The thing is, they don’t really sound like a tax “shelter”. The investors are still shelling out money. The only difference is that it’s to the film company, not the government. Even if it was one, I have to think there are easier tax shelters to implement than a full-blown motion picture.

I suspect Uwe Boll is one of those arrogant millionares like the ones who try to put on their own plays or open their own restaurants. They have money but not the talent so all they produce is a spectatular failure. Think Howard Hughes but sucking (his movies may have sucked but The Aviator seemed to imply that they did well).

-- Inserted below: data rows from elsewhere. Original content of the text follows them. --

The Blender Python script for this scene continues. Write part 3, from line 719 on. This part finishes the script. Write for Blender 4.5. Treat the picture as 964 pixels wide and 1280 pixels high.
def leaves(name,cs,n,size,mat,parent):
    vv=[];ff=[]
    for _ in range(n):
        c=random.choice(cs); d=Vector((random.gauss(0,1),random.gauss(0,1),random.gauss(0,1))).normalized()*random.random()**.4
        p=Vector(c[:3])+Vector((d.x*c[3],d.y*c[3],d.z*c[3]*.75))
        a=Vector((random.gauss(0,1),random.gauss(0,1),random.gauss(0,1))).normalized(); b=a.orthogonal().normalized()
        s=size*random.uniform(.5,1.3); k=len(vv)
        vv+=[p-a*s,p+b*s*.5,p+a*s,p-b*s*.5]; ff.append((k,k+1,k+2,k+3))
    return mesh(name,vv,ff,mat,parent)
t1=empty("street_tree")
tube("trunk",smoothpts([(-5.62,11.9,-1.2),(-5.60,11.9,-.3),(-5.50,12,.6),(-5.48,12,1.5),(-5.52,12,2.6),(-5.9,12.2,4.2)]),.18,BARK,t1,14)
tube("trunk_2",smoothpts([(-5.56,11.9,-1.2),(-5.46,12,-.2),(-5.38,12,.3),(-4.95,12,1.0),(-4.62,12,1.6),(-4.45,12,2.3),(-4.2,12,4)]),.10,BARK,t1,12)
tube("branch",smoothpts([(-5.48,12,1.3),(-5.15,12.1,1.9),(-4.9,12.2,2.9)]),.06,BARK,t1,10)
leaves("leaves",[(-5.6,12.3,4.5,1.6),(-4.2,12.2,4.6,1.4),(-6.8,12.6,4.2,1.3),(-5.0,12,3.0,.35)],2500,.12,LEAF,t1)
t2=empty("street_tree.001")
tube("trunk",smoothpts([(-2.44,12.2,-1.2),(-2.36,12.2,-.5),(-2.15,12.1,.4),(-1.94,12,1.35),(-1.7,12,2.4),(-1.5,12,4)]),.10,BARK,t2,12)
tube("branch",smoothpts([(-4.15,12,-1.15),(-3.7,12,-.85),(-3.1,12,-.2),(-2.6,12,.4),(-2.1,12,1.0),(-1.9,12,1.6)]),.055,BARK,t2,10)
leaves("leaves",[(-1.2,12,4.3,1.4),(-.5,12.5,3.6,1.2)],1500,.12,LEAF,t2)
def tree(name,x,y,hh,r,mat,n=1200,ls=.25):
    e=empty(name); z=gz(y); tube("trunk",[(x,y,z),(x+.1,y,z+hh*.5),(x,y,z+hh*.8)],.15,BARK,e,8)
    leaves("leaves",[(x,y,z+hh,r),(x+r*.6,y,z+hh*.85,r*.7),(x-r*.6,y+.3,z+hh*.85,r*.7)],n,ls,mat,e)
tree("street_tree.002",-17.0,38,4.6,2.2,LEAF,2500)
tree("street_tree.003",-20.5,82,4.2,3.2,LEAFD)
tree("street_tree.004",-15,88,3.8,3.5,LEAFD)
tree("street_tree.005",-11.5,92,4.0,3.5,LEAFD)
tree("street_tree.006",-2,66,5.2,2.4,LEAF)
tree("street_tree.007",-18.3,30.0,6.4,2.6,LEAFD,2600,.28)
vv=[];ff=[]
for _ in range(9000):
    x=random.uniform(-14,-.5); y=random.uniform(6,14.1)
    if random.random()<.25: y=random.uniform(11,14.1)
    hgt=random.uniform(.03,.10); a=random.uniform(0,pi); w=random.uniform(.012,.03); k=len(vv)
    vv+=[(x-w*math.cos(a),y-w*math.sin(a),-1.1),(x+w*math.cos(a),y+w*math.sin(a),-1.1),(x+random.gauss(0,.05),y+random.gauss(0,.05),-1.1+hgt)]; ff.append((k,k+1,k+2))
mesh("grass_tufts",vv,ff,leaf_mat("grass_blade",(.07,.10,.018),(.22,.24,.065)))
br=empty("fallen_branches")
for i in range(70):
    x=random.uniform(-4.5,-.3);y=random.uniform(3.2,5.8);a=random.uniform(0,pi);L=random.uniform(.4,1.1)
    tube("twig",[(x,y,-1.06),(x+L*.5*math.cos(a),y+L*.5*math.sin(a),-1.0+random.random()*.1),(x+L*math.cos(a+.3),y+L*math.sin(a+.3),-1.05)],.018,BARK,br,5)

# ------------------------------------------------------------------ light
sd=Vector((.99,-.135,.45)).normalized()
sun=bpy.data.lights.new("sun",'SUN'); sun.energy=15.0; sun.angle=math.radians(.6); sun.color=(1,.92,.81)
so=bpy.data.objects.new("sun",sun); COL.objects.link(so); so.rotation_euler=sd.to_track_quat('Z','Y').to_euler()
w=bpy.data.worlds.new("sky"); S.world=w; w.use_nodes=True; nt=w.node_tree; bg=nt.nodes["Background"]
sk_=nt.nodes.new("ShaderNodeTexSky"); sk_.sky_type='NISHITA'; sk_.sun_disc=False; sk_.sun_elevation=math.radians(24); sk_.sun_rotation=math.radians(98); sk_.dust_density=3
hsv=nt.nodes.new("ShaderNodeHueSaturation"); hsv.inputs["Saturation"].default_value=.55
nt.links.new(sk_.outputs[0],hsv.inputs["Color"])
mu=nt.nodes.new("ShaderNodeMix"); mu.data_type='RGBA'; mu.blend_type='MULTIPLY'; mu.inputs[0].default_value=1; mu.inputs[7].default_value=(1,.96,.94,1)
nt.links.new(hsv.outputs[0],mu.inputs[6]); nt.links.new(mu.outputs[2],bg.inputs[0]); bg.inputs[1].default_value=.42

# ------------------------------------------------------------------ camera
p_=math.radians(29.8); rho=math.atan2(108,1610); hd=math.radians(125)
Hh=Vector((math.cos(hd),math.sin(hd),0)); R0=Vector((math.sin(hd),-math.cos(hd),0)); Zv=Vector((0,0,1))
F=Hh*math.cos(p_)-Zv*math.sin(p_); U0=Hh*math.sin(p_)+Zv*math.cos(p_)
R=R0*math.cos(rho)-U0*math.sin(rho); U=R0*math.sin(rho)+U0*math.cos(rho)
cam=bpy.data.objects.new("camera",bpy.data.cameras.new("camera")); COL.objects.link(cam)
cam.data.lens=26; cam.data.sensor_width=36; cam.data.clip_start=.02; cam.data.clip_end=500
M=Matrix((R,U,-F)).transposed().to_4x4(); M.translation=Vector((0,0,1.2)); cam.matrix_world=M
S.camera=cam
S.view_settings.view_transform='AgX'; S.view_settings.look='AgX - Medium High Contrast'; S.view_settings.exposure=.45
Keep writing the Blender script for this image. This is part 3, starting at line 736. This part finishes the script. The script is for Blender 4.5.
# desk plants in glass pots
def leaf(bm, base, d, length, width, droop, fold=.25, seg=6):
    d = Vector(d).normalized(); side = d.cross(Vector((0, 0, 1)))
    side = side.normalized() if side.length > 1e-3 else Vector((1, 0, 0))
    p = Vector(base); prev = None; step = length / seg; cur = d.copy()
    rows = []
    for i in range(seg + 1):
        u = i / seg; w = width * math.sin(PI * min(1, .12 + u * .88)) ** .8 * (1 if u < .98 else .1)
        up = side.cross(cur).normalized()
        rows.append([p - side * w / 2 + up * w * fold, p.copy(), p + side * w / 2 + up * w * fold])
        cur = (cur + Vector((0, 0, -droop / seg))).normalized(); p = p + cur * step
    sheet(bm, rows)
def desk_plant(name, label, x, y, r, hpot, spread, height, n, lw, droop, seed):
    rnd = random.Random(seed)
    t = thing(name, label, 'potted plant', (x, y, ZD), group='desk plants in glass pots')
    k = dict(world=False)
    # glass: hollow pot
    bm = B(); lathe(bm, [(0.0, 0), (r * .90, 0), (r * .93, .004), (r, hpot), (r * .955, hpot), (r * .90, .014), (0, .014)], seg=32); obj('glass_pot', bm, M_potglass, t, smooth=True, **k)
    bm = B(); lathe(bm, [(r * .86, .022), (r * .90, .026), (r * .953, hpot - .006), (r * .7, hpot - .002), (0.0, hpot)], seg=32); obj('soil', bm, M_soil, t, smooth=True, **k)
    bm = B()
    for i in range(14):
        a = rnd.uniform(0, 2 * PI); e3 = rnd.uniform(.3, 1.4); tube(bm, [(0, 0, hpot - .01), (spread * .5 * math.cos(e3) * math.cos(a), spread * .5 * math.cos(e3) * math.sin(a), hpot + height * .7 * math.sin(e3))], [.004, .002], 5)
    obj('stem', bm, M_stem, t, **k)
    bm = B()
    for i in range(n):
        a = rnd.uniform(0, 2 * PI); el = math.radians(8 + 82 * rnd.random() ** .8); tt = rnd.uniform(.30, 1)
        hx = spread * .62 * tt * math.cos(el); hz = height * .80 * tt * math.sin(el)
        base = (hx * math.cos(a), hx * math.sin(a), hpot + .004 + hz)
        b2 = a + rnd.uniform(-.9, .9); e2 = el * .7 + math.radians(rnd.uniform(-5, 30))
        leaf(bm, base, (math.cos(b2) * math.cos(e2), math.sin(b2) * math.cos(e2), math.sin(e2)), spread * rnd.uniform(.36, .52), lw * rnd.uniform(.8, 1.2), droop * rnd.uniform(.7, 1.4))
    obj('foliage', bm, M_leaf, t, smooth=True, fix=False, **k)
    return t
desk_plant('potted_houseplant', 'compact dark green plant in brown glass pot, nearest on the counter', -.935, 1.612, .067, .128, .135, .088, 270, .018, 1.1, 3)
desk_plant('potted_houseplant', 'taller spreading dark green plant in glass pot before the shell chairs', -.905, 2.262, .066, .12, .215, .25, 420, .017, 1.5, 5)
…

Curiously enough, according to this article (30 March 2003, German-language, from a major German weekly paper, reprinted on the site of an association of costume designers/scenery designers) Uwe Boll pleaded for restricting tax advantages to domestically produced movies. (perhaps he didn’t work in Hollywood back then?).

The article also mentioned that it does not seem to be an intentionally legislated tax incentive scheme but rather an unintentional result of some more general tax accounting rules. (German tax law tends not to be so much ad hoc as in some other countries but rather to set general principles and logically progress from them, and the finance ministry has had a history at least in the last decade of engineering tax legislation to promote macroeconomic goals only to be blindsided by clever accountants to the tune of a few billions).

Also mentioned in the article: it was too early to tell on the performance of most German movie-production funds as they were too young to have arrived at the point where they had to repay their capital. The keyword cited in the text: stupid German money.

The article states that of the 156 movies nominated for the 2003 Oscars, 46 were made with German money. When that’s a thing of the past German dentists will have the consolation of still owning a large part of this planet’s ships (that’s another tax haven).

My hero, Bruce Campbell, once said that “the movies that are the easiest to make are the hardest to watch.”

Some of his movies have been really easy to make.